We are given a chain complex: $ \ldots \to C_n \stackrel{\partial_n}{\to} \ldots \to C_1 \stackrel{\partial_1}{\to} C_0 \stackrel{\partial_0}{\to} \ldots$ where $C_0 = C_1 = A$, $\partial_0$ is the zero map and $\partial_1$ is multiplication by $n$. Also $C_n = 0$ for $n \neq 0,1$.
Since $C_n = 0$ for $n \neq 0,1$, we must have $\mathrm{Ker}\partial_n = 0$ for $n \neq 0,1$ (because $\mathrm{Ker}\partial_n\leq C_n = 0$). So $H_n = 0$ for $n \neq 0,1$.
Next observe that, because $C_2 = 0$, we must have $\mathrm{Im}\partial_2 = 0$. So $H_1 = \mathrm{Ker}\partial_1/\mathrm{Im}\partial_2 \cong \mathrm{Ker}\partial_1 = \{a \in A | na = 0\}$.

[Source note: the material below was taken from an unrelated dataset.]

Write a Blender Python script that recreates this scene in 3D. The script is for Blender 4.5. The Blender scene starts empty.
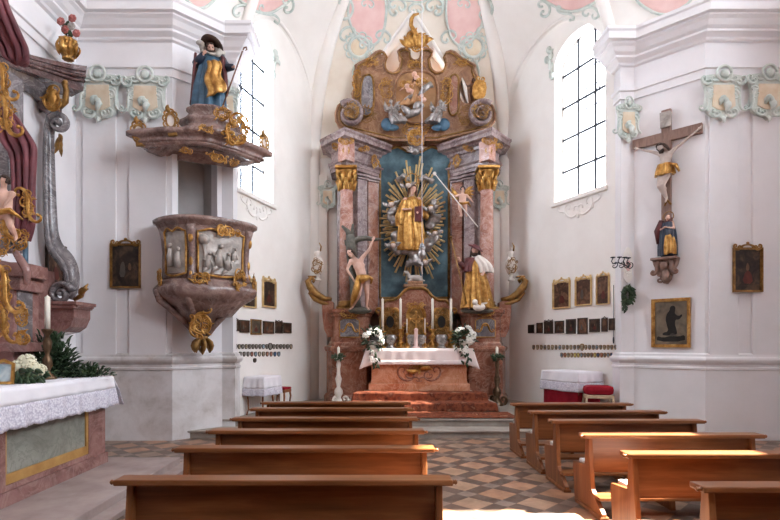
import bpy, bmesh, math, random
from mathutils import Vector, Matrix, noise, geometry
from mathutils.bvhtree import BVHTree

scene = bpy.context.scene
COL = scene.collection
PI = math.pi
F = 520.0; VX, VY, EYE = 375.0, 343.0, 1.85        # lens in pixels, vanishing point, eye height

def V(*a): return Vector(a)
def wx(px, Y): return (px - VX) * Y / F
def wz(py, Y): return EYE + (VY - py) * Y / F
def at(px, py, Y): return Vector((wx(px, Y), Y, wz(py, Y)))

# ------------------------------------------------------------------ materials
def hexc(h):
    h = h.lstrip('#'); c = [int(h[i:i+2], 16) / 255 for i in (0, 2, 4)]
    return tuple([(x / 12.92 if x <= .04045 else ((x + .055) / 1.055) ** 2.4) for x in c] + [1.0])

class NT:
    def __init__(s, name):
        s.m = bpy.data.materials.new(name); s.m.use_nodes = True
        s.t = s.m.node_tree; s.n = s.t.nodes; s.l = s.t.links
        s.b = s.n['Principled BSDF']
    def new(s, typ, **kw):
        n = s.n.new(typ)
        for k, v in kw.items():
            if k in n.inputs: n.inputs[k].default_value = v
            else: setattr(n, k, v)
        return n
    def link(s, a, b): s.l.new(a, b)
    def math(s, op, a, b=None, c=None):
        n = s.n.new('ShaderNodeMath'); n.operation = op
        for i, v in enumerate((a, b, c)):
            if v is None: continue
            if isinstance(v, (int, float)): n.inputs[i].default_value = v
            else: s.l.new(v, n.inputs[i])
        return n.outputs[0]
    def ramp(s, fac, cols, interp='LINEAR'):
        r = s.n.new('ShaderNodeValToRGB'); r.color_ramp.interpolation = interp
        e = r.color_ramp.elements
        while len(e) > 1: e.remove(e[-1])
        e[0].position, e[0].color = cols[0][0], hexc(cols[0][1])
        for p, c in cols[1:]:
            x = e.new(p); x.color = hexc(c)
        s.l.new(fac, r.inputs[0]); return r.outputs[0]
    def mix(s, fac, a, b, mode='MIX'):
        n = s.n.new('ShaderNodeMix'); n.data_type = 'RGBA'; n.blend_type = mode
        for sock, v in ((n.inputs[0], fac), (n.inputs[6], a), (n.inputs[7], b)):
            if isinstance(v, (int, float)): sock.default_value = v
            elif isinstance(v, str): sock.default_value = hexc(v)
            else: s.l.new(v, sock)
        return n.outputs[2]
    def coords(s, stretch=(1, 1, 1), rnd=0):
        tc = s.n.new('ShaderNodeTexCoord'); mp = s.n.new('ShaderNodeMapping')
        mp.inputs['Scale'].default_value = stretch
        s.l.new(tc.outputs['Object'], mp.inputs[0])
        o = mp.outputs[0]
        if rnd:
            oi = s.n.new('ShaderNodeObjectInfo')
            k = s.math('MULTIPLY', oi.outputs['Random'], rnd)
            va = s.n.new('ShaderNodeVectorMath'); va.operation = 'ADD'
            s.l.new(o, va.inputs[0]); s.l.new(k, va.inputs[1]); o = va.outputs[0]
        return o
    def noise(s, vec, scale, detail=5, rough=.55, dist=0):
        n = s.n.new('ShaderNodeTexNoise'); n.inputs['Scale'].default_value = scale
        n.inputs['Detail'].default_value = detail; n.inputs['Roughness'].default_value = rough
        n.inputs['Distortion'].default_value = dist
        s.l.new(vec, n.inputs['Vector']); return n.outputs['Fac']
    def bump(s, h, strength, dist=.02):
        b = s.n.new('ShaderNodeBump'); b.inputs['Strength'].default_value = strength
        b.inputs['Distance'].default_value = dist
        s.l.new(h, b.inputs['Height']); s.l.new(b.outputs[0], s.b.inputs['Normal'])
    def done(s, col=None, rough=.5, metal=0, spec=None):
        if col is not None:
            if isinstance(col, str): s.b.inputs['Base Color'].default_value = hexc(col)
            else: s.l.new(col, s.b.inputs['Base Color'])
        s.b.inputs['Roughness'].default_value = rough; s.b.inputs['Metallic'].default_value = metal
        if spec is not None: s.b.inputs['Specular IOR Level'].default_value = spec
        return s.m

def mnoise(name, cols, scale=3, rough=.5, metal=0, bump=0, stretch=(1, 1, 1), detail=5, dist=0, bscale=None, rnd=0, spec=None):
    t = NT(name); c = t.coords(stretch, rnd); f = t.noise(c, scale, detail, .6, dist)
    col = t.ramp(f, cols)
    if bump: t.bump(t.noise(c, bscale or scale * 4, 4), bump)
    return t.done(col, rough, metal, spec)

def marble(name, cols, vein, scale=2.5, rough=.22, vs=1.6, spec=.5):
    t = NT(name); c = t.coords()
    f = t.noise(c, scale, 8, .65, .6); col = t.ramp(f, cols)
    v = t.noise(c, vs, 6, .7, 2.2)
    d = t.math('ABSOLUTE', t.math('SUBTRACT', v, .5))
    k = t.ramp(d, [(0, '#c0c0c0'), (.035, '#000000')])
    col = t.mix(k, col, vein)
    sp = t.noise(c, scale * 9, 3, .6)
    col = t.mix(t.ramp(sp, [(.55, '#000000'), (.75, '#606060')]), col, vein)
    return t.done(col, rough, 0, spec)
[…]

Finally, $H_0 = \mathrm{Ker}\partial_0/\mathrm{Im}\partial_1$. Since $\partial_0: A \to A$ is the zero map, $\mathrm{Ker}\partial_0 = A$. Also since $\partial_1: A \to A$ is multiplication by $n$, $\mathrm{Im}\partial_1 = nA$. So $H_0 = A/nA$.
We conclude that for the given Chain complex:
$H_0 = A/nA$, $H_1 = \{a \in A | na =0\}$ and $H_n = 0$ otherwise.
The issue you are describing (with $\mathbb{Z}/4\mathbb{Z}$, and $n=3$) is not really a problem. The above calculation is for an arbitrary abelian group $A$ and integer $n$. You should think of the final answer as a formula of sorts: once you input a choice of abelian group $A$ and integer $n$, you are able to quickly determine the homology without having to go through the lengthy argument every time. However, just as is the case with functions, if you change your input (in this case the pair $(A,n)$) then the value of the function (in this case the Homology of the Chain complex) will also change.